• **WHAT THIS TASK INVOLVES**
Copy exactly the lines from the beginning of the data down to and including the line holding "pendant('pendant bulb with plain", without any pictures.

◇ ◇ ◇

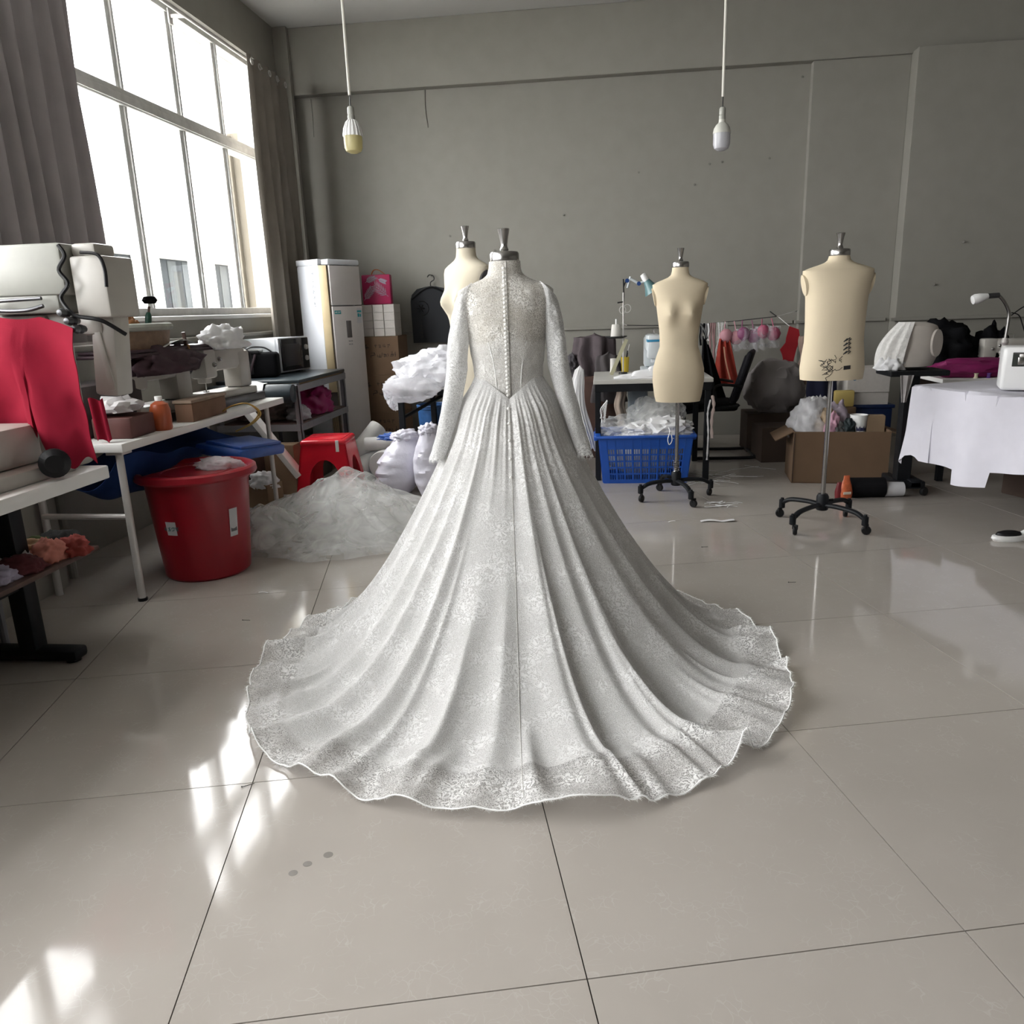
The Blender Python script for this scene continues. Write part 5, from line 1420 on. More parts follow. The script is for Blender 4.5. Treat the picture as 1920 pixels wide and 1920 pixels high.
# ================================================================== PENDANT BULBS
def pendant(label, x, y, zb, ribbed, glow, group='pendant lamp bulbs'):
    t = thing('pendant_bulb', label, 'light bulb', (x, y, zb), 0, group)
    obj('conduit', lathe([(0.008, 0.285), (0.008, ZC - zb)], 10), mat('pale_conduit', (0.62, 0.60, 0.54), 0.5), t)
    obj('wire', lathe([(0.003, 0.225), (0.003, 0.29)], 6), M_BLACKP, t)
    obj('socket', lathe([(0.0, 0.232), (0.014, 0.230), (0.018, 0.222), (0.018, 0.195), (0.016, 0.19), (0.019, 0.186), (0.019, 0.165), (0.0, 0.165)], 18), M_GREYM, t)
    if ribbed:
        prof = [(0.019, 0.165), (0.030, 0.155), (0.043, 0.125), (0.049, 0.095), (0.050, 0.085)]
        hs = obj('housing', lathe(prof, 32), M_WHITEP, t)
        for k in range(16):
            a = 2 * PI * k / 16
            obj('rib', tube([(math.cos(a) * (r_ + 0.001), math.sin(a) * (r_ + 0.001), z_) for r_, z_ in prof], 0.0028, 5), M_WHITEP, hs)
        obj('diffuser', lathe([(0.048, 0.085), (0.049, 0.07), (0.048, 0.03), (0.040, 0.012), (0.020, 0.002), (0.0, 0.0)], 32), glow, t)
    else:
        obj('housing', lathe([(0.019, 0.165), (0.020, 0.150), (0.034, 0.138), (0.046, 0.118), (0.050, 0.098), (0.050, 0.092)], 32), mat('ivory_plastic', (0.52, 0.52, 0.47), 0.4), t)
        obj('diffuser', lathe([(0.048, 0.092), (0.048, 0.035), (0.040, 0.012), (0.022, 0.002), (0.0, 0.0)], 32), glow, t)
    return t
pendant('pendant bulb with ribbed white housing and yellowish cover hanging at left', -1.312, 4.40, 2.112, True, mat('yellowed_diffuser', (0.62, 0.56, 0.30), 0.35, trans=0.35))
pendant('pendant bulb with plain ivory housing hanging at right', 0.695, 5.0, 2.125, False, mat('white_diffuser', (0.55, 0.55, 0.58), 0.25, trans=0.3))

# ================================================================== RIGHT SIDE OF THE ROOM
# ---- sewing table behind the female form
ta = thing('sewing_table', 'grey-topped sewing table with black square legs behind the blue basket', 'table', (-0.06, 5.77, 0))
obj('tabletop', box(0.0, 0.86, 0.0, 0.78, 0.722, 0.752, 0.004), mat('pale_grey_laminate', (0.50, 0.49, 0.46), 0.4, var=0.03), ta, smooth=False)
obj('apron', join(box(0.01, 0.85, 0.01, 0.05, 0.665, 0.722, 0.003), box(0.01, 0.05, 0.05, 0.77, 0.665, 0.722, 0.003), box(0.81, 0.85, 0.05, 0.77, 0.665, 0.722, 0.003), box(0.01, 0.85, 0.73, 0.77, 0.665, 0.722, 0.003)), M_BLACKM, ta, smooth=False)
for x in (0.012, 0.806):
    for y in (0.012, 0.73):
        obj('leg', box(x, x + 0.042, y, y + 0.042, 0, 0.665, 0.003), M_BLACKM, ta, smooth=False)
obj('motor_box', box(0.27, 0.42, 0.45, 0.60, 0.34, 0.72, 0.01), mat('grey_blue_steel', (0.20, 0.23, 0.25), 0.5), ta, smooth=False)
sewing_machine('sewing_machine', 'white sewing machine with blue stripe on the grey table behind the female form', (0.40, 6.22, 0.752), PI / 2, mat('bluish_white_enamel', (0.56, 0.60, 0.62), 0.3), stripe=mat('blue_stripe', (0.02, 0.20, 0.36), 0.4))
th = thing('thread_stand', 'thread stand with rings and tray on the grey sewing table', 'thread stand', (0.17, 6.30, 0.752))
obj('pole', lathe([(0.006, 0.0), (0.006, 0.62)], 8), M_PALEST, th)
obj('upper_pole', tube([(0, 0, 0.52), (0.004, 0, 0.60), (0.0, 0, 0.72)], 0.005, 6), M_BLACKP, th)
tr_ = obj('tray', move(lathe([(0.0, 0.0), (0.05, 0.0), (0.085, 0.012), (0.085, 0.018), (0.045, 0.010), (0.0, 0.010)], 24), (-0.055, 0, 0.275)), M_BLACKP, th)
obj('ring', tube([(0.03 + 0.028 * math.cos(a), 0, 0.50 + 0.03 * math.sin(a)) for a in [2 * PI * q / 18 for q in range(18)]], 0.003, 6, closed=True), M_PALEST, th)
obj('ring', tube([(-0.005 + 0.024 * math.cos(a), 0, 0.49 + 0.028 * math.sin(a)) for a in [2 * PI * q / 18 for q in range(18)]], 0.003, 6, closed=True), M_PALEST, th)
obj('hook_arm', tube([(-0.045, 0, 0.545), (0.0, 0, 0.55)], 0.006, 6), M_BLACKP, th)
obj('foot', lathe([(0.0, 0.0), (0.035, 0.0), (0.032, 0.012), (0.0, 0.014)], 16), M_BLACKP, th)
cn = thing('thread_cone', 'white thread cone standing on the tray of the thread stand', 'thread cone', (0.115, 6.30, 1.039))
obj('thread', lathe([(0.0, 0.0), (0.042, 0.0), (0.043, 0.004), (0.034, 0.092), (0.030, 0.096), (0.0, 0.096)], 24), mat('ivory_thread', (0.62, 0.60, 0.56), 0.8, bump=0.2, bscale=200), cn)
obj('core', lathe([(0.007, 0.09), (0.006, 0.135), (0.0, 0.136)], 10), M_WHITEP, cn)
lp = thing('clamp_lamp', 'small white and blue clamp lamp with teal cone shade beside the female form', 'lamp', (0.19, 6.34, 1.44))
obj('joint', move(lathe([(0.0, -0.01), (0.016, -0.01), (0.016, 0.01), (0.0, 0.01)], 14), (0.01, 0, 0.02), (PI / 2, 0, 0)), mat('deep_blue_plastic', (0.01, 0.05, 0.20), 0.4), lp)
obj('joint', move(lathe([(0.0, -0.01), (0.016, -0.01), (0.016, 0.01), (0.0, 0.01)], 14), (0.10, 0, -0.005), (PI / 2, 0, 0)), mat('deep_blue_plastic', (0.01, 0.05, 0.20), 0.4), lp)
obj('arm', join(tube([(0.0, 0, 0.02), (0.045, 0, 0.03)], 0.009, 8), tube([(0.04, 0, 0.03), (0.10, 0, -0.005)], 0.010, 8), tube([(0.10, 0, -0.005), (0.14, 0, 0.01)], 0.009, 8), tube([(0.035, 0, 0.05), (0.012, 0, -0.035)], 0.008, 8)), mat('bluish_white_enamel', (0.56, 0.60, 0.62)), lp)
sh_ = [(0.020, 0.0), (0.026, -0.01), (0.040, -0.05), (0.070, -0.105), (0.068, -0.105), (0.037, -0.05), (0.018, -0.004)]
obj('shade', move(lathe(sh_, 28, cap=False), (0.155, 0, 0.02), (0, -0.55, 0)), mat('teal_enamel', (0.10, 0.20, 0.21), 0.4, var=0.1), lp)
obj('socket_cap', move(lathe([(0.0, 0.055), (0.022, 0.05), (0.026, 0.02), (0.024, -0.005), (0.0, -0.005)], 18), (0.155, 0, 0.02), (0, -0.55, 0)), M_WHITEP, lp)
obj('stem', tube([(-0.018, 0, -0.03), (0.0, 0, 0.02)], 0.005, 6), M_BLACKP, lp)
cup = thing('tool_cup', 'yellow plastic cup with tools on the grey sewing table', 'cup', (0.19, 6.46, 0.752))
obj('cup', lathe([(0.0, 0.0), (0.028, 0.0), (0.034, 0.12), (0.031, 0.12), (0.026, 0.008), (0.0, 0.008)], 18), mat('mustard_plastic', (0.42, 0.30, 0.015), 0.4), cup)
obj('tool', tube([(0.0, 0, 0.02), (0.02, 0, 0.17)], 0.006, 6), M_BLACKP, cup)
obj('tool', tube([(-0.01, 0, 0.02), (0.035, 0, 0.22)], 0.004, 6), M_PALEST, cup)
cn2 = thing('thread_cone', 'small white thread spool on the table left of the yellow cup', 'thread cone', (0.095, 6.46, 0.752))
obj('thread', lathe([(0.0, 0.0), (0.026, 0.0), (0.024, 0.11), (0.0, 0.112)], 18), mat('ivory_thread', (0.62, 0.60, 0.56)), cn2)
ff = thing('folded_fabric', 'white fabric loosely folded on the front of the grey sewing table', 'fabric', (0.26, 5.88, 0.752))
def fold_fn(k):
    def fn(u, v):
        x = (-0.17 + 0.36 * u) * (1 - 0.25 * k); y = -0.08 + 0.2 * v
        z = 0.012 + 0.028 * k + 0.02 * math.sin(PI * u) * math.sin(PI * v) + 0.008 * nz3(u * 4 + k, v * 4, k)
        return x + 0.08 * k, y + 0.02 * k, z * (0.3 + 0.7 * min(1, 6 * min(u, 1 - u, v, 1 - v) + 0.2))
    return fn
for k in range(3):
    obj('fold', shell(grid(fold_fn(k), 24, 16), 0.010), M_WHITEC, ff)
ruler = thing('pattern_ruler', 'pale plastic ruler leaning on the dark garments beside the thread stand', 'ruler', (0.075, 6.20, 0.752))
obj('blade', move(box(-0.014, 0.014, -0.002, 0.002, 0, 0.30), (0, 0, 0), (-0.2, 0.42, 0)), mat('yellowed_plastic', (0.42, 0.40, 0.27), 0.4), ruler)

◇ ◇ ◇

• **EXERCISE SOLUTION**
The Blender Python script for this scene continues. Write part 5, from line 1420 on. More parts follow. The script is for Blender 4.5. Treat the picture as 1920 pixels wide and 1920 pixels high.
# ================================================================== PENDANT BULBS
def pendant(label, x, y, zb, ribbed, glow, group='pendant lamp bulbs'):
    t = thing('pendant_bulb', label, 'light bulb', (x, y, zb), 0, group)
    obj('conduit', lathe([(0.008, 0.285), (0.008, ZC - zb)], 10), mat('pale_conduit', (0.62, 0.60, 0.54), 0.5), t)
    obj('wire', lathe([(0.003, 0.225), (0.003, 0.29)], 6), M_BLACKP, t)
    obj('socket', lathe([(0.0, 0.232), (0.014, 0.230), (0.018, 0.222), (0.018, 0.195), (0.016, 0.19), (0.019, 0.186), (0.019, 0.165), (0.0, 0.165)], 18), M_GREYM, t)
    if ribbed:
        prof = [(0.019, 0.165), (0.030, 0.155), (0.043, 0.125), (0.049, 0.095), (0.050, 0.085)]
        hs = obj('housing', lathe(prof, 32), M_WHITEP, t)
        for k in range(16):
            a = 2 * PI * k / 16
            obj('rib', tube([(math.cos(a) * (r_ + 0.001), math.sin(a) * (r_ + 0.001), z_) for r_, z_ in prof], 0.0028, 5), M_WHITEP, hs)
        obj('diffuser', lathe([(0.048, 0.085), (0.049, 0.07), (0.048, 0.03), (0.040, 0.012), (0.020, 0.002), (0.0, 0.0)], 32), glow, t)
    else:
        obj('housing', lathe([(0.019, 0.165), (0.020, 0.150), (0.034, 0.138), (0.046, 0.118), (0.050, 0.098), (0.050, 0.092)], 32), mat('ivory_plastic', (0.52, 0.52, 0.47), 0.4), t)
        obj('diffuser', lathe([(0.048, 0.092), (0.048, 0.035), (0.040, 0.012), (0.022, 0.002), (0.0, 0.0)], 32), glow, t)
    return t
pendant('pendant bulb with ribbed white housing and yellowish cover hanging at left', -1.312, 4.40, 2.112, True, mat('yellowed_diffuser', (0.62, 0.56, 0.30), 0.35, trans=0.35))
pendant('pendant bulb with plain ivory housing hanging at right', 0.695, 5.0, 2.125, False, mat('white_diffuser', (0.55, 0.55, 0.58), 0.25, trans=0.3))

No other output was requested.